Поэтому актеру не надо играть историю о том, как славный мечтатель-властитель превратился в палача, ирода. Здесь другое... Заговорив о невозможном, у Меньшикова Калигула не взбудоражен, не взвинчен своей великой идеей. Он мягко, задумчиво, в основном для себя, произносит, что хочет невозможного. И эта тишина, задумчивость сразу выводят его за черту, разделяют с окружающими. Рождают неодолимый барьер между императором и его свитой. Барьер, который будет расти и расти.

Придворные все время говорят об императоре: что-то рассказывают, судят, жалеют, удивляются. Из этих как бы обыденных слов, реплик, обмолвок, чаще трусливых и неискренних, что сразу заметно, из фальшивых сочувствий вырастает априори некое представление о личности, явно не укладывающейся не только в придворный этикет, но и вообще в представление о первом лице великой империи. Гай Цезарь не просто смущает свой двор странным обликом,изощренные в интригах, коварные и вместе с тем примитивные в этой вековой, многовековой застылости, придворные с ужасом предчувствуют скорый взрыв.

Есть нечто шекспировское, напоминающее первое появление отца Гамлета, в драматургической конструкции начала пьесы Камю. Но такое впечатление окажется обманным, хотя царственный римлянин как будто тоже не в восторге от человечества. В согласии с Камю Меньшиков с первых минут, вообще без всяких приготовлений, дает понять, что Калигула живет в ином мире, нежели все остальные. Он соприкасается с этими остальными как с парадоксальной нелепостью, которая почему-то наделена руками, ногами и еще лицами. В отличие от Гамлета, он не возмущен ходом человеческих дел - ему, в общем, на их дела наплевать: весь мир для него детерминированная нелепость. Так почему бы не развлечься? Не заставить сборище нелепостей обнаружить себя истинных?

Император наряжается Венерой. Появляется в каком-то безумном парике, с огромной накладной грудью,- то ли богиня любви, то ли дешевая кокотка. Да важно ли это? Нет... Важна игра и наслаждение унижением созерцающих спектакль с Калигулой в главной и единственной роли. Спектакль с оттенком злой порочности (она уже очень бушует в императоре). Кажется, еще мгновение - темное, нечистое окончательно проглянет в вихляниях и ужимках двуполого существа.

А Калигула требует дифирамбов, прекрасно понимая, что услышит их.

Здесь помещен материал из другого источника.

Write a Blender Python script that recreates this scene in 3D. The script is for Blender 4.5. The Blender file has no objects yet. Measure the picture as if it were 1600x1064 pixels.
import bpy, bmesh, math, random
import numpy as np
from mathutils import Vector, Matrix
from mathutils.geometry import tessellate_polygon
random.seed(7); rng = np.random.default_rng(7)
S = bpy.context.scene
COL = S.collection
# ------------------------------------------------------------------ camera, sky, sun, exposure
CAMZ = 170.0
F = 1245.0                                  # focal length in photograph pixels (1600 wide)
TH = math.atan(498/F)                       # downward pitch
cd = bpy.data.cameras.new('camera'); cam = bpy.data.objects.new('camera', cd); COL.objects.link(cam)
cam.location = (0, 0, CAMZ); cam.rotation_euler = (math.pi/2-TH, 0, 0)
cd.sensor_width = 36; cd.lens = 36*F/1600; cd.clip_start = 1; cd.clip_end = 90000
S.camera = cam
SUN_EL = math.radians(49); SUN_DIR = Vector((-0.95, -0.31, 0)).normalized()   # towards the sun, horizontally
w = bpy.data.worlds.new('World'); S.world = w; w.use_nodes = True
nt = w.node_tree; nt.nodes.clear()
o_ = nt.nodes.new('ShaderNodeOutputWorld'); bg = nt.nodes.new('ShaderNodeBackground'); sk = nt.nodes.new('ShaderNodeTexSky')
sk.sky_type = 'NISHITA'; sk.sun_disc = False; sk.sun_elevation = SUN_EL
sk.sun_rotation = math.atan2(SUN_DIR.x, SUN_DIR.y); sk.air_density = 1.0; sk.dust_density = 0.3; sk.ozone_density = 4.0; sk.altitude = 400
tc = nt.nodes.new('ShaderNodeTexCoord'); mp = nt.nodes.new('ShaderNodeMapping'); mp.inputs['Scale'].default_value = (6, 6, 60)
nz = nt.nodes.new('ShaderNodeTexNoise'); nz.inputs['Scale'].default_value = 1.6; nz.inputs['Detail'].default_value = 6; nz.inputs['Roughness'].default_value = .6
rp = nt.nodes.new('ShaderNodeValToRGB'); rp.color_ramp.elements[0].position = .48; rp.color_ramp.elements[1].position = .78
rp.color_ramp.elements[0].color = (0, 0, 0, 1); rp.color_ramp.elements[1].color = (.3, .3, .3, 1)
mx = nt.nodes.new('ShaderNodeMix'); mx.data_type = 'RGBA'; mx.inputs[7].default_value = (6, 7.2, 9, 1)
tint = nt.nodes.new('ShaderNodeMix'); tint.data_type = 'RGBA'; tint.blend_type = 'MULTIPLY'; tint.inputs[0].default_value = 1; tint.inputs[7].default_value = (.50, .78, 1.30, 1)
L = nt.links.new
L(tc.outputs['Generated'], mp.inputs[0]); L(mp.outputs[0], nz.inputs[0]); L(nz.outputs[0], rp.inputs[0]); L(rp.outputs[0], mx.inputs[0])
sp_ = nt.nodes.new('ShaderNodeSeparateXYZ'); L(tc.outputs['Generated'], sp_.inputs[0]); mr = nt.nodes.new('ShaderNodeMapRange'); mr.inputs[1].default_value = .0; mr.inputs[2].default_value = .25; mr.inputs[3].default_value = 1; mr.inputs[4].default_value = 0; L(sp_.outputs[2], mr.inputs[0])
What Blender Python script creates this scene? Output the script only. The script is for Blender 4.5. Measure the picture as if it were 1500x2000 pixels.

Услышит фальшивые, неискренние похвалы, но он выдавливает эти слова и фразы у придворных, давая им понять, что в противном случае лишит их жизни.

Император мгновенно реагирует на излияния сенатора, который в подхалимском азарте изрек, что готов пожертвовать собой за повелителя! Ах, раз так - пожалуйста! Совершай свой обещанный подвиг! И Калигула приказывает казнить сенатора с милым спокойствием.